Horn Sr. said he supports a rematch of his son with Pacquiao, saying Pacquiao is a natural welterweight.


He assured that his son, who is now the wBO welterweight title holder, will be more than 20 percent better for the rematch.


The review was sought by many and supported even by the Philippines' sports agency, the Games and Amusement Board (GAB).

The WBO was triggered by claims by many, including Pacquiao, that the results could have gone the other way or a draw at best .


Horn stunned the Filipino legend—who has won world titles in an unprecedented eight weight divisions—with his ultra-aggressiveness to earn a unanimous 12-round decision.


The WBO—which does not have the power to reverse a decision unless fraud or law violations are proven—set up a panel of five independent judges who were asked to watch the bout without sound and determine who won each round.


The results were tabulated to show clearly the rounds each fighter won using an average scale based on 60, 80 and 100 percent, with three of the five officials needing to be in agreement, AFP reported.


Earlier, the Philippines' Games and Amusements Board (GAB) welcomed the World Boxing Organization (WBO) decision to review the fight.

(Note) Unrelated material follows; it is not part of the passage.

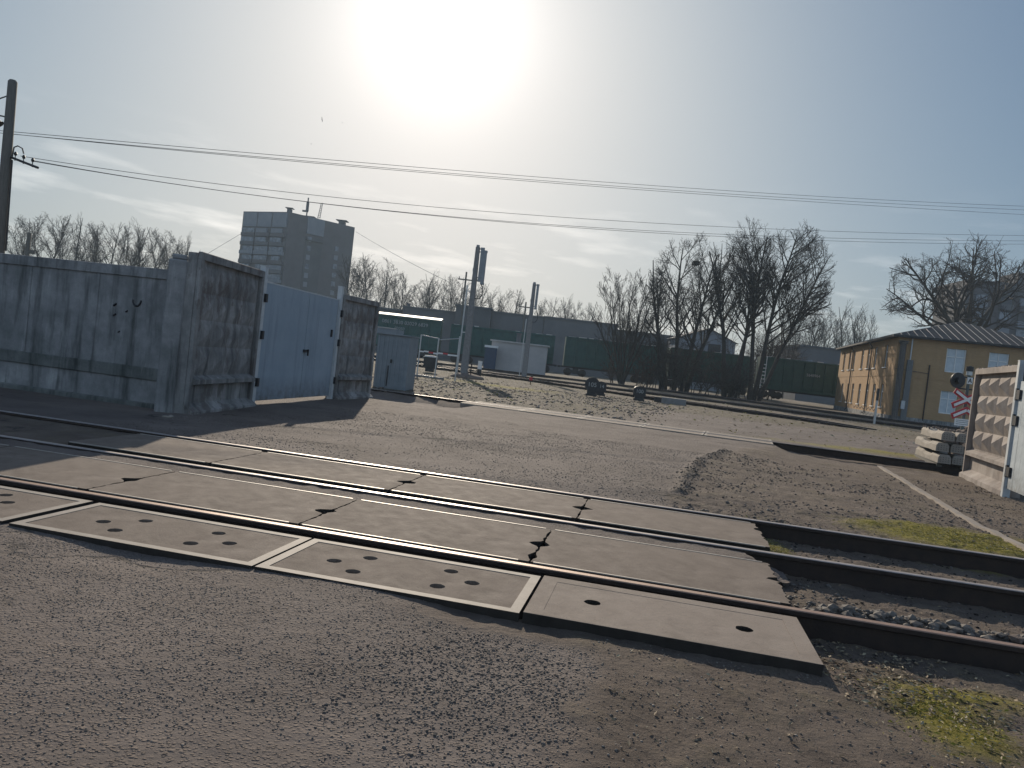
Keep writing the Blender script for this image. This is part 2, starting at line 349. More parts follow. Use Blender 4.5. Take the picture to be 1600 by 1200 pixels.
def ground_fields(x, y):
    dx = x - TO.x; dy = y - TO.y
    u = dx * TU.x + dy * TU.y; v = dx * TV.x + dy * TV.y
    n1 = vnoise(x, y, 1.1, 3); n2 = vnoise(x, y, 5.0, 11); n3 = vnoise(x, y, 18.0, 23, 3); n0 = vnoise(x, y, 0.25, 5)
    edge_n = (n1 - 0.5) * 0.9 + (n2 - 0.5) * 0.35
    # --- asphalt mask
    front = sst(-0.95, -1.05, v)
    a_front = sst(1.05, 0.75, u + edge_n * 0.5 + 0.12 * np.maximum(0, -1.5 - v)) * (1 - sst(-0.4, 0.2, u + edge_n*.4) * sst(-1.42, -1.2, v))
    mid = sst(3.2, 3.35, v) * sst(17.5, 16.8, v)
    ub = np.interp(v, [3.3, 4.8, 7.0, 9.3, 11.8, 13.5, 15.5], [1.2, 1.44, 1.62, 1.95, 2.6, 3.4, 4.4])
    a_mid = sst(0.10, -0.10, u - ub + edge_n * 0.5)
    far = sst(16.6, 17.2, v)
    a_far = far * sst(31, 28, v) * sst(-2.0, 1.0, u + edge_n * 2 - (v - 17) * 0.1) * sst(11.0, 9.0, u + edge_n * 2 - (v-17)*0.2)
    asph = np.where(v < -0.9, a_front * front, np.where(v < 16.9, a_mid * mid, a_far))
    # --- heights
    z = np.full_like(x, -0.02)
    zf = -0.014 - 0.026 * sst(-0.6, 0.6, u) - 0.014 * sst(0.6, 2.0, u) - 0.030 * np.exp(-((u + 1.9) / 0.5) ** 2) * np.exp(-((v + 1.15) / 0.3) ** 2) - 0.012 * np.exp(-((u - 0.2) / 0.5) ** 2) * np.exp(-((v + 1.1) / 0.15) ** 2)
    zf = zf + (n1 - 0.5) * 0.03 + (1 - asph) * ((n2 - 0.5) * 0.02 + (n3 - 0.5) * 0.012) + asph * (n3 - 0.5) * 0.006
    zf = zf - 0.02 * sst(1.9, 2.3, u) * sst(-2.2, -1.0, v)
    zr = -0.17 + (n2 - 0.5) * 0.03 + (n3 - 0.5) * 0.02 + 0.145 * np.exp(-((v - 0.30) / 0.17) ** 2) * sst(2.0, 2.4, u) - 0.02 * sst(0, 6, u)
    inslot = (v > -1.0) & (v < 3.2)
    zs = np.where(u < -5.12, -0.045 + (n2 - 0.5) * 0.02, np.where(u < 2.0, -0.17, zr))
    right_front = (v <= -0.10) & (u > 2.02)
    zm = -0.022 + (n1 - 0.5) * 0.03 + (n3 - 0.5) * 0.008 * asph
    zm = zm - (1 - a_mid) * (0.055 * sst(0, 1.5, u - ub) * sst(3.35, 4.3, v) * (1 - 0.85 * sst(5.8, 4.6, v))) + (1 - a_mid) * ((n2 - 0.5) * 0.05 + (n3 - 0.5) * 0.02)
    lump = np.exp(-((u - ub) / 0.10) ** 2) * sst(4.2, 4.8, v) * sst(12.2, 11.2, v)
    zm = zm + lump * (0.035 + 0.10 * np.maximum(0, n2 - 0.35)) 
    # ground falls towards the yard rail
    zm = zm - 0.17 * sst(13.6, 15.2, v) * (1 - sst(-4.6, -4.0, u) * sst(4.6, 4.0, u))
    zfar = -0.06 + (n0 - 0.5) * 0.12 + (n2 - 0.5) * 0.05 * (1 - a_far) - 0.05 * sst(20, 40, v)
    z = np.where(v < -1.0, zf, np.where(v < 3.285, zs, np.where(v < 16.9, zm, zfar)))
    z = np.where((v >= -1.0) & (v < -0.1) & (u > 2.02), -0.155 + (n2 - 0.5) * 0.04 + (n3-.5)*.02 + 0.06*sst(-.45,-1.0,v), z)
    z = np.where((v <= -1.0) & (u > 1.95), zf * (1 - sst(2.0, 2.4, u) * sst(-1.6, -1.05, v)) + (-0.085 + (n2 - 0.5) * 0.04) * sst(2.0, 2.4, u) * sst(-1.6, -1.05, v), z)
    # --- moss
    def blob(cu, cv, ru, rv): return np.exp(-((u - cu) / ru) ** 2 - ((v - cv) / rv) ** 2)
    moss = 1.3 * blob(4.5, 4.15, 1.0, 0.75) + 0.8 * blob(2.55, -1.25, 0.25, 0.45) + 0.7 * blob(2.30, 2.75, 0.16, 0.35) + 0.6 * blob(3.2, 2.2, 1.0, 0.2) + 0.6 * blob(7.5, 18.5, 3.5, 1.0) + 0.55 * blob(-7.5, 36, 4.0, 2.5) + .5 * blob(2.9, -0.75, .5, .2)
    moss = np.clip(moss * 2.3 * (0.35 + n2 * 1.1) - 0.30 - 0.6 * (n3 - 0.5), 0, 1)
    z = z + moss * 0.012
    # --- gravel
    grav = sst(17.2, 18.5, v) * (1 - asph) * sst(0.35, 0.6, n0 + 0.3 * (n2 - 0.5) + 0.25 * sst(6, -2, u))
    grav = np.maximum(grav, 0.9 * blob(2.9, 0.3, 1.3, 0.2))
    grav = np.maximum(grav, 0.6 * np.clip(lump * 1.5, 0, 1))
    dry = sst(17.3, 20, v) * (1 - asph) * np.clip(0.25 + (n2 - 0.35) * 1.6 + (n0 - .4), 0, 1)
    dry = np.maximum(dry, 0.5 * (1 - asph) * (v < 17) * np.clip((n2 - 0.45) * 2, 0, 1))
    return u, v, z, asph, moss, grav, dry, n2

def ground_mat():
    x = NB('ground_surface')
    asph, moss, grav = x.attr('asph'), x.attr('moss'), x.attr('grav')
    big = x.noise(0.7, 8, 0.65); med = x.noise(6, 7, 0.7); fine = x.noise(55, 5, 0.7); grit = x.noise(170, 3, 0.6)
    vd = x.vor(62); cell = x.vor(62, out='Color'); vb = x.vor(24); cellb = x.vor(24, out='Color')
    ac = x.ramp(big, [(0.3, (0.100,0.081,0.071)), (0.5, (0.150,0.124,0.109)), (0.72, (0.205,0.171,0.150))])
    ac = x.mix(x.mr(med, 0.45, 0.7, 0, 0.35), ac, (0.16,0.135,0.115))
    ac = x.mix(x.mr(vd, 0.30, 0.08, 0, 0.55), ac, x.mix(cell, (0.075,0.066,0.060), (0.25,0.215,0.185)))
    dc = x.ramp(x.noise(2.3, 8, 0.72), [(0.28, (0.090,0.070,0.056)), (0.5, (0.148,0.117,0.095)), (0.74, (0.205,0.165,0.135))])
    dc = x.mix(x.mr(fine, 0.55, 0.75, 0, 0.6), dc, (0.06,0.048,0.036))
    dc = x.mix(x.mr(grit, 0.66, 0.74, 0, 0.7), dc, (0.27,0.23,0.185))
    gc = x.mix(cellb, (0.085,0.078,0.070), (0.23,0.21,0.19)); gc = x.mix(x.mr(vb, 0.35, 0.6, 0, 0.8), gc, (0.045,0.04,0.035))
    gc = x.mix(x.mr(med, 0.4, 0.7, 0, 0.6), gc, dc)
    mc = x.ramp(x.noise(9, 7, 0.75), [(0.3, (0.10,0.085,0.018)), (0.52, (0.20,0.175,0.022)), (0.72, (0.32,0.26,0.055))])
    c = x.mix(grav, dc, gc)
    c = x.mix(x.math('MULTIPLY', x.attr('dry'), x.mr(x.noise(11, 6, 0.75), 0.38, 0.62, 0.1, 1)), c, x.mix(x.mr(x.noise(1.1), 0.4, 0.65, 0, 1), (0.24,0.19,0.125), (0.17,0.155,0.07)))
    c = x.mix(asph, c, ac); c = x.mix(moss, c, mc)
    wv = x.n('ShaderNodeVectorMath', operation='ADD'); x.l(x.tc.outputs['Object'], wv.inputs[0])
    nz = x.n('ShaderNodeTexNoise'); nz.inputs['Scale'].default_value = 1.6; nz.inputs['Detail'].default_value = 6; x.l(x.tc.outputs['Object'], nz.inputs['Vector'])
    sc_ = x.n('ShaderNodeVectorMath', operation='SCALE'); x.l(nz.outputs['Color'], sc_.inputs[0]); sc_.inputs['Scale'].default_value = 1.3; x.l(sc_.outputs[0], wv.inputs[1])
    ce = x.vor(0.33, wv.outputs[0], 'DISTANCE_TO_EDGE')
    crack = x.math('MULTIPLY', x.mr(ce, 0.012, 0.002, 0, 1), x.mr(x.noise(0.55, 4, 0.6), 0.50, 0.60, 0, 1))
    c = x.mix(x.math('MULTIPLY', crack, 0.75), c, (0.03,0.026,0.022))
    # bump: pebbly asphalt, crumbly dirt
    patch = x.mr(x.noise(1.7, 5, 0.65), 0.34, 0.60, 0.25, 1.0)
    vd2 = x.vor(30)
    peb = x.math('MULTIPLY', x.math('ADD', x.mr(vd, 0.45, 0.05, 0, 1), x.math('MULTIPLY', x.mr(vd2, 0.40, 0.05, 0, 0.9), x.mr(x.noise(9, 3, 0.5), 0.48, 0.60, 0, 1))), patch)
    ha = x.math('MULTIPLY', peb, asph)
    hd = x.math('MULTIPLY', x.math('ADD', x.math('MULTIPLY', x.noise(26, 7, 0.72), 2.4), x.math('MULTIPLY', grit, 0.35)), x.math('SUBTRACT', 1.0, asph))
    hg = x.math('MULTIPLY', x.mr(vb, 0.6, 0.0, 0, 2.2), grav)
    n = x.bump(x.math('ADD', x.math('ADD', ha, hd), hg), 1.0, 0.013)
    n = x.bump(x.math('SUBTRACT', x.noise(14, 6, 0.7), crack), 0.4, 0.03, n)
    n = x.bump(x.noise(240, 3, 0.6), 0.35, 0.004, n)
    return x.fin(c, 0.92, 0, n, 0.2)
M_ground = ground_mat()

def axis(lo, hi, fine_lo, fine_hi, d, grow, dmax):
    a = list(np.arange(fine_lo, fine_hi + d / 2, d)); s = d
    while a[-1] < hi: s = min(s * grow, dmax); a.append(a[-1] + s)
    b = [a[0]]; s = d
    while b[-1] > lo: s = min(s * grow, dmax); b.append(b[-1] - s)
    return np.array(b[:0:-1] + a)
def build_ground():
    xs = axis(-850, 850, -4.0, 6.2, 0.018, 1.06, 150)
    ys = axis(-60, 1000, 2.2, 9.0, 0.018, 1.035, 120)
    X, Yg = np.meshgrid(xs, ys); nx, ny = len(xs), len(ys)
    x = X.ravel(); y = Yg.ravel()
    u, v, z, asph, moss, grav, dry, n2 = ground_fields(x, y)
    far = np.hypot(x, y) > 160
    z = np.where(far, -0.1, z); asph = np.where(far, 0, asph); moss = np.where(far, 0.25, moss)
    co = np.stack([x, y, z], 1)
    i = np.arange(nx - 1); j = np.arange(ny - 1); I, J = np.meshgrid(i, j)
    a = (J * nx + I).ravel(); faces = np.stack([a, a + 1, a + nx + 1, a + nx], 1)
    fa = asph[faces].mean(1) > 0.5
    fu = u[faces].mean(1); fv = v[faces].mean(1)
    for name, sel in (('ground', ~fa), ('road', fa)):
        F = faces[sel]; used = np.unique(F); remap = np.full(len(x), -1); remap[used] = np.arange(len(used)); F2 = remap[F]
        me = bpy.data.meshes.new(name); me.vertices.add(len(used)); me.vertices.foreach_set('co', co[used].ravel().astype(np.float32))
        me.loops.add(F2.size); me.loops.foreach_set('vertex_index', F2.ravel().astype(np.int32))
        me.polygons.add(len(F2)); me.polygons.foreach_set('loop_start', np.arange(0, F2.size, 4, dtype=np.int32))
        me.polygons.foreach_set('use_smooth', np.ones(len(F2), dtype=bool))
        me.materials.append(M_ground); me.update(calc_edges=True)
        for an, arr in (('asph', asph), ('moss', moss), ('grav', grav), ('dry', dry)):
            at_ = me.attributes.new(an, 'FLOAT', 'POINT'); at_.data.foreach_set('value', arr[used].astype(np.float32))
        o = bpy.data.objects.new(name, me); COL.objects.link(o); tag(o, kind='structure')
build_ground()
def gz(x, y):
    r = ground_fields(np.array([float(x)]), np.array([float(y)])); return float(r[2][0])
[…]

“It’s good that WBO has acted on our request for review,” said GAB Chairman Abraham Kahlil “Baham” Mitra.

Pacquiao lost his WBO world welterweight title to Horn by a unanimous decision from the three judges -- Waleska Roldan (117-111), Chris Flores (1150-113) and Ramon Cerdan (115-113).


"I assure you that the Officials who participated in this fight are all professional, distinguished, honest and honorable human beings," said Varcarcel.


Valcarcel, however, said that "WBO does not have jurisdiction in the first instance to revoke any decision, as that would correspond to the Australian National Boxing Federation."